As I mentioned in an earlier post, the sukuk market is not a unified market. It is made up of many different markets, each with their own characteristics. In that earlier post, I broke down the sukuk market into 4 separate regional markets for sukuk: GCC, South Asia, Malaysia and primarily non-Muslim countries. However, even within these regions there are stark differences in the factors which impact the sukuk market health and today I saw four different article that demonstrate the differences within half of the GCC countries: Qatar, Bahrain and the UAE.
In the UAE, the sukuk markets could be on the verge of coming back strongly with what is reported to be a heavily oversubscribed $400 million sukuk issued by Sharjah Islamic Bank. The sukuk, which is in the mid-range in terms of size from the expectation is rated BBB+ by S&P and Fitch, at the bottom end of the investment grade rating category. The order book is reported to have attracted $5 for every $1 in sukuk being issued ($2 billion reported order book). Given the overwhelming dominance of sovereign sukuk issuance in the years since the markets froze up, it is a positive development to see corporate issuers, particularly one with a low-investment-grade rating to see strong reception for its sukuk. In part, this could be due to the UAE being viewed as a safe haven having not seen the protests that spread across much of the region, including the financial hub of Bahrain.

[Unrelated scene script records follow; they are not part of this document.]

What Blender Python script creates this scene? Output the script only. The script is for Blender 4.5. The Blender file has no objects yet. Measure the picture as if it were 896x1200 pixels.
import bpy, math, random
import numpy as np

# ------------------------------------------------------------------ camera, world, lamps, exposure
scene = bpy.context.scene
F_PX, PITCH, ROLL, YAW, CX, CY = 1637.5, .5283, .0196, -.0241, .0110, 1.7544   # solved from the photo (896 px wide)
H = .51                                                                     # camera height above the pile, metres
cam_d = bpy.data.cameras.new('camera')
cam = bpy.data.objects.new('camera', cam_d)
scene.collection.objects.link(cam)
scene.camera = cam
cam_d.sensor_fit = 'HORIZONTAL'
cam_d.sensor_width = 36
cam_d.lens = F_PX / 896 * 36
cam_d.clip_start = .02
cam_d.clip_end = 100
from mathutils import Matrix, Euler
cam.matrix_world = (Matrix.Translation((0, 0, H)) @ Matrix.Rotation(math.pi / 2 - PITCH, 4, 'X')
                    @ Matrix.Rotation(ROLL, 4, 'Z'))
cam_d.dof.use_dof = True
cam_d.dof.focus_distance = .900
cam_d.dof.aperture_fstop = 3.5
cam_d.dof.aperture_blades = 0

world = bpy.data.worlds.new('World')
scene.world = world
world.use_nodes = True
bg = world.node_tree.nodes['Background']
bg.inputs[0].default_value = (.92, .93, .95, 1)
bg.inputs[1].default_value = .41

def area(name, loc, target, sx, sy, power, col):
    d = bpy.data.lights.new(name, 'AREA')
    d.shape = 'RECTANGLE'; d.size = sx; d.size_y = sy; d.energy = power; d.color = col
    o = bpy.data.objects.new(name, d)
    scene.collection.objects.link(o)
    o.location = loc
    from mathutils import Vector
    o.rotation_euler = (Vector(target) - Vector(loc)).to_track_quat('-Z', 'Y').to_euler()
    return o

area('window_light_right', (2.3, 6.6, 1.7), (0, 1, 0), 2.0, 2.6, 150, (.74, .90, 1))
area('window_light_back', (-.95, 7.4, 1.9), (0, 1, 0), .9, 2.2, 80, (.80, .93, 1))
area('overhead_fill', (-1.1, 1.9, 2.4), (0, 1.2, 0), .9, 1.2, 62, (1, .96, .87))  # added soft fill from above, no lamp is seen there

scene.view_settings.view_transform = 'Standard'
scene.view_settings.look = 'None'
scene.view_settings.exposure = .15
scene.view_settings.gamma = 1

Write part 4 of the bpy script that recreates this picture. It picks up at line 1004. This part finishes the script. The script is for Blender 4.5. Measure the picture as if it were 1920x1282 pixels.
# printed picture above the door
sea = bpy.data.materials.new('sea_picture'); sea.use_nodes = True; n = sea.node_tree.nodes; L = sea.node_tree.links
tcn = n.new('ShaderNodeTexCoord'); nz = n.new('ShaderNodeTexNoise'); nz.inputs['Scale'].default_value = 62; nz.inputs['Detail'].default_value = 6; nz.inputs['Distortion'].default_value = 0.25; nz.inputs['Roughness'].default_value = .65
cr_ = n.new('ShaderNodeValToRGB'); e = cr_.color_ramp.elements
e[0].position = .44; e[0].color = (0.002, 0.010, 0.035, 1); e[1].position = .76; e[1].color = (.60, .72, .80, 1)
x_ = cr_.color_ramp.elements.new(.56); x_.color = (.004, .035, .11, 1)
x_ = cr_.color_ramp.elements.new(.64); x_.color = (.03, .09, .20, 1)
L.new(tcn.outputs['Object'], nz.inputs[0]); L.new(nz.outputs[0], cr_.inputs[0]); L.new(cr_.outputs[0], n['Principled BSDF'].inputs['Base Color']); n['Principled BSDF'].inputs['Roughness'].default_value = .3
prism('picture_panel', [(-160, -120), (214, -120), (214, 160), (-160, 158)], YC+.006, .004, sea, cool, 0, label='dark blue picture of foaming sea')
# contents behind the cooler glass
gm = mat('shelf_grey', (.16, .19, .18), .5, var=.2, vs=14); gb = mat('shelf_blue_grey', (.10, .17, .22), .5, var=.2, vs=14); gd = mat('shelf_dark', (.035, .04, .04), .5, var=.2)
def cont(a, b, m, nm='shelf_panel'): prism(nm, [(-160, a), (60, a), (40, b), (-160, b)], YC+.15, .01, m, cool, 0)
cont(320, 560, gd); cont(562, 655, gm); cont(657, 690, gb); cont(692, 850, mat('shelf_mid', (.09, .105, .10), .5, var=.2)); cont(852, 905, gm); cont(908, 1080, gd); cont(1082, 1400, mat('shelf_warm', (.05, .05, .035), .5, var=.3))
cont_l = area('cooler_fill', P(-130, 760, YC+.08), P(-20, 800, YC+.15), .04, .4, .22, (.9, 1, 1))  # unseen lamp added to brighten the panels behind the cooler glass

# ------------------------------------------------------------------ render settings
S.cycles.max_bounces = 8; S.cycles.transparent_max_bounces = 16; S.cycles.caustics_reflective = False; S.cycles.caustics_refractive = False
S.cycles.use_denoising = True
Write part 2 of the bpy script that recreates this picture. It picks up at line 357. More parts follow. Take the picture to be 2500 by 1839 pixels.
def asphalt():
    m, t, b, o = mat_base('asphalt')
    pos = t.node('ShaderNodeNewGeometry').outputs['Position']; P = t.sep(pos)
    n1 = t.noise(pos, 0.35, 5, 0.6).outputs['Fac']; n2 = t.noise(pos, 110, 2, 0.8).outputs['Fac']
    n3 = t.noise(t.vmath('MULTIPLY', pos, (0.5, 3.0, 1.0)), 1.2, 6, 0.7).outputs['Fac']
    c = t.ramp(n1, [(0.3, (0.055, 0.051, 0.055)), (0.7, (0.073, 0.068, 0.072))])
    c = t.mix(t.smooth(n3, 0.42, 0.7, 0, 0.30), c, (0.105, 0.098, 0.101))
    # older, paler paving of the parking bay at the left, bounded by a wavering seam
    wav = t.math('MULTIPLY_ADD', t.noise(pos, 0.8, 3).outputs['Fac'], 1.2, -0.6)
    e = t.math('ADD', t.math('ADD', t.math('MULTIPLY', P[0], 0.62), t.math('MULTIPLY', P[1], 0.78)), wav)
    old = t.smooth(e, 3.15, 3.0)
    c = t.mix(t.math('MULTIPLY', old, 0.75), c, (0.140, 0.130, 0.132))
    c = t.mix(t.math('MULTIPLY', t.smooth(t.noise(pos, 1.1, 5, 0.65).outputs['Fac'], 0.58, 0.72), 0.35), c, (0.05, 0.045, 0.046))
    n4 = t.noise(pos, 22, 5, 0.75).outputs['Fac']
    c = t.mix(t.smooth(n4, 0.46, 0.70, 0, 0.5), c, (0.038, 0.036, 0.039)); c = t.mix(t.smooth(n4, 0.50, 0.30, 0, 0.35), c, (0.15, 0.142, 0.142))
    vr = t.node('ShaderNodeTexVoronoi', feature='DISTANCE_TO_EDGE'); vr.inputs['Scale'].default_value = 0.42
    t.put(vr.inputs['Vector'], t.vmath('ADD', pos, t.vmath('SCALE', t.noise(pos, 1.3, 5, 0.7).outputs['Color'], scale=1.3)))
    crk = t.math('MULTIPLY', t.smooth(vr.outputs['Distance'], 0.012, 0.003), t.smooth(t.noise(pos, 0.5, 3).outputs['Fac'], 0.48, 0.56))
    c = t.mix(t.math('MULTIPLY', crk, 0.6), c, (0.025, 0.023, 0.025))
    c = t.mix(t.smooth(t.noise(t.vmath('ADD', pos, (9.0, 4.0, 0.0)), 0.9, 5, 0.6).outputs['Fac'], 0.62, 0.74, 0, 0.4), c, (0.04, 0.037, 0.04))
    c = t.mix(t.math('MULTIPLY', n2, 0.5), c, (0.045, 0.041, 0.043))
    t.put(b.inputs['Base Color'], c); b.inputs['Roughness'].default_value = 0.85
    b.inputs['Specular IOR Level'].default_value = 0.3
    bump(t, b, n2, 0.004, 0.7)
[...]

In Bahrain, the government's harsh crackdown on protests and assistance from Saudi troops stationed in the country has restored some level of calm in the markets with the yield on the sovereign sukuk from the Central Bank of Bahrain at its lowest yields since the protests began in mid-February. However, there remains a lot of uncertainty about whether the grievances which led to the protests will be dealt with or whether the calm is just a lull created by the government crackdown on protesters. For example, the US government lifted its 'voluntary departure' status for US embassy staff also noted that "potential for spontaneous civil and political unrest continues" and "Clearly, fears have subsided to an extent but given current spreads and CDS levels the market is telling you things are not back to normal" according to a director, Akber Khan, of Al Rayan Investments as quoted by Bloomberg from Qatar. Bahrain, which had become a large hub for finance--including Islamic finance--in the region has lost its status as a stable country, at least for the time being. Still, it will remain at the center of a good deal of Islamic finance in the region due to its accommodative central bank and the presence of international organizations like the International Islamic Financial Market (IIFM) and the Accounting and Auditing Organization for Islamic Financial Institutions (AAOIFI). However, the reputation for stability has not (and probably cannot entirely) return to the pre-protest levels, which will impact future sukuk issuance coming out of Bahrain.
Qatar is much closer to the UAE in terms of having seen continued stability but having some 'baggage' like the UAE does with Dubai World (although not nearly to the same impact). Its central bank surprised bankers in the country by requiring conventional banks to shut their Islamic 'windows' by the end of 2011 and thus handing that market over to banks that are fully Shari'ah-compliant. The conventional banks being forced to abandon their Islamic windows have asked the central bank to allow them to hold their Islamic assets through to maturity instead of being forced to divest them entirely by the end of 2011. Qatar Islamic Bank, one of the country's Islamic banks, is reported by Gulf Times to be planning a five-year sukuk in the third quarter. This is not surprising given the boost that Qatari Islamic banks are expected to receive by having the competition in the country dramatically reduced by the central bank's order, although there could end up being a way for the conventional banks to continue to compete in the Islamic banking by launching separately licensed Islamic subsidiaries that are regulated alongside the wholly Islamic banks and separately from the conventional parent banks. However, there remains a lot of uncertainty about what the central bank will (and will not) allow.
Just as there is significant differences between the markets for sukuk--and other areas of Islamic finance--between the regions in which it is growing, there is significant heterogeneity within the regions based on the different political, regulatory and financial climates for Islamic banks and for issuers of sukuk. The protests which spread across the region and the Qatari Central Bank order relating to Islamic windows both demonstrated the uncertainty of anticipating future developments, there is likely to be continued activity in the primary market for sukuk in the UAE as well as among Islamic banks in Qatar (and Islamic subsidiaries of conventional banks if the central bank allows that possibility). There will also likely to be stiff competition between Qatar, the UAE and Saudi Arabia for the financial firms that decide to relocate from Bahrain.